Toute sa démarche, depuis qu'il a pris la direction du PJD en 2008, a consisté à donner des gages de «modération» au système du Makhzen. A telle enseigne que d'anciens camarades islamistes ne voient qu'un «agent du Makhzen» de plus. Il est en tout cas clair qu'une fois aux affaires, les velléités moralisatrices de Benkirane et du PJD seront rapidement mises à l'épreuve dans un pays où le tourisme, y compris avec ses très mauvais travers, représente 450.000 emplois directs au Maroc et 10% du PIB. Le PJD a déjà annoncé la couleur en indiquant qu'il n'essaierait pas d'imposer un code moral strict.

En réalité, du point de vue du contexte économique et social difficile qui risque de s'aggraver en raison de la grande dépendance à l'égard d'un marché européen en crise, le Roi se dote d'un bon fusible.
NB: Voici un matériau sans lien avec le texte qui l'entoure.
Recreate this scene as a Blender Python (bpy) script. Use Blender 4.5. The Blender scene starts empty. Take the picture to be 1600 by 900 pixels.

En effet, Benkirane, en raison de son arrivée de «l'opposition», peut faire illusion. Il est réputé moins proche du Palais que les autres partis traditionnels comme l'Istiqlal et même l'Usfp. Du coup, il aura à gérer de grosses difficultés sociales. Et il sera aussi mis à l'épreuve au sujet d'une contestation politique qui persiste malgré les efforts du Makhzen pour la marginaliser.

SOUS OBSERVATION

Les militants du Mouvement du 20 Février, qui ont boycotté les élections, ont manifesté dimanche et ont montré que l'arrivée du PJD à la tête du gouvernement n'allait pas émousser leur combat pour une monarchie parlementaire.

A ces premières manifestations organisées après les élections, il s'est dit prêt au dialogue, tout en invitant le mouvement à prendre acte du résultat des urnes. «Le Mouvement du 20 Février est un mouvement social, on doit l'écouter, a-t-il ajouté, mais il doit tenir compte du fait que ces élections ont été transparentes», a-t-il déclaré. Le Mouvement du 20 février a été jusque-là très réprimé. L'attitude du PJD à leur égard constituera aussi un test pour lequel est attendu Benkirane aussi bien par le Palais que par les contestataires.